Dlaczego nie mielibyśmy czytać o tym, co robiliśmy? My, ludzie, nie szkodzi, że w Kanadzie, że daleko, że lata temu, że to inni ludzie. Historie dzieci rdzennych mieszkańców Kanady, oddawanych do szkół z internatami, w których były poniżane, dręczone, bite, gwałcone nie mają granic ani terminu ważności. Inni o tym wiedzieli. Inni dowiedzieli się po latach, teraz, niedawno, może właśnie czytają tę książkę. Powinniśmy ją przeczytać, żeby się nie powtórzyło – czy nie o tym właśnie kilka tygodni temu mówił Marian Turski?
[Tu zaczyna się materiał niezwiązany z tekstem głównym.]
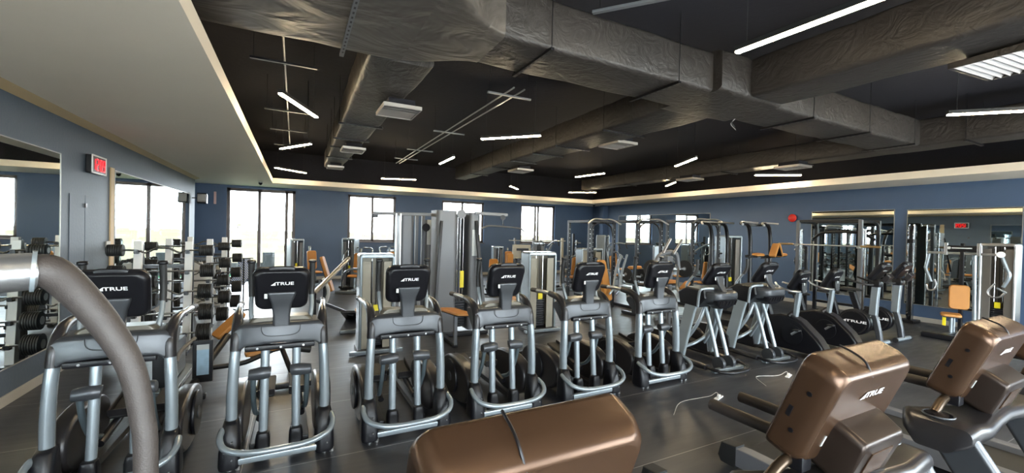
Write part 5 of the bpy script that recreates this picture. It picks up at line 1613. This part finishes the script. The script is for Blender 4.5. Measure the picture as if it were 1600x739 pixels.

Zapamiętałam fragment, w którym autorka opisuje rozmowę z dziennikarzem, Jonathanem Kayem, o sytuacji konfrontowania się kolejnych pokoleń, zwłaszcza imigrantów, którzy po latach mieszkania w Kanadzie czują się już obywatelami i patriotami, ale przecież nie poczuwają się do odpowiedzialności za wyrządzone lata temu okropieństwa. Rozmowa była nagrywana na dyktafon, a w kuchni obok krzątała się niania dzieci Jonathana – starsza kobieta, mieszkająca od lat w Kanadzie, mająca obywatelstwo, dom, rodzinę – z pochodzenia Filipinka. Kay mówi, że przepraszanie za wyrządzone krzywdy ma drugą stronę: bo co to znaczy, że Kanadyjczycy mają przepraszać? Wszyscy Kanadyjczycy? A niania, która jest najbardziej dumną kanadyjską patriotką, jaką można sobie wyobrazić, ale nie obchodzi jej kwestia indiańska, bo nie zrobiła nic złego, za co ona ma przepraszać?
To prawda.
Tak jak prawdą jest to, co pisze dalej Joanna Gierak – Onoszko, autorka reportażu „27 śmierci Toby’ego Obeda”. Że o patriotycznych uczuciach i stosunku do bolesnej historii ojczyzny z wyboru pochodzącej z Filipin niani, dwoje białych dziennikarzy rozmawia nie pytając niani o zdanie, choć siedzą przy stole, wokół którego ona się krząta.
Obojętność i uważność. Dwie strony medalu.
Lektura w tle: Joanna Gierak – Onoszko, „27 śmierci Toby’ego Obeda”, Wydawnictwo Dowody na Istnienie, Warszawa 2019.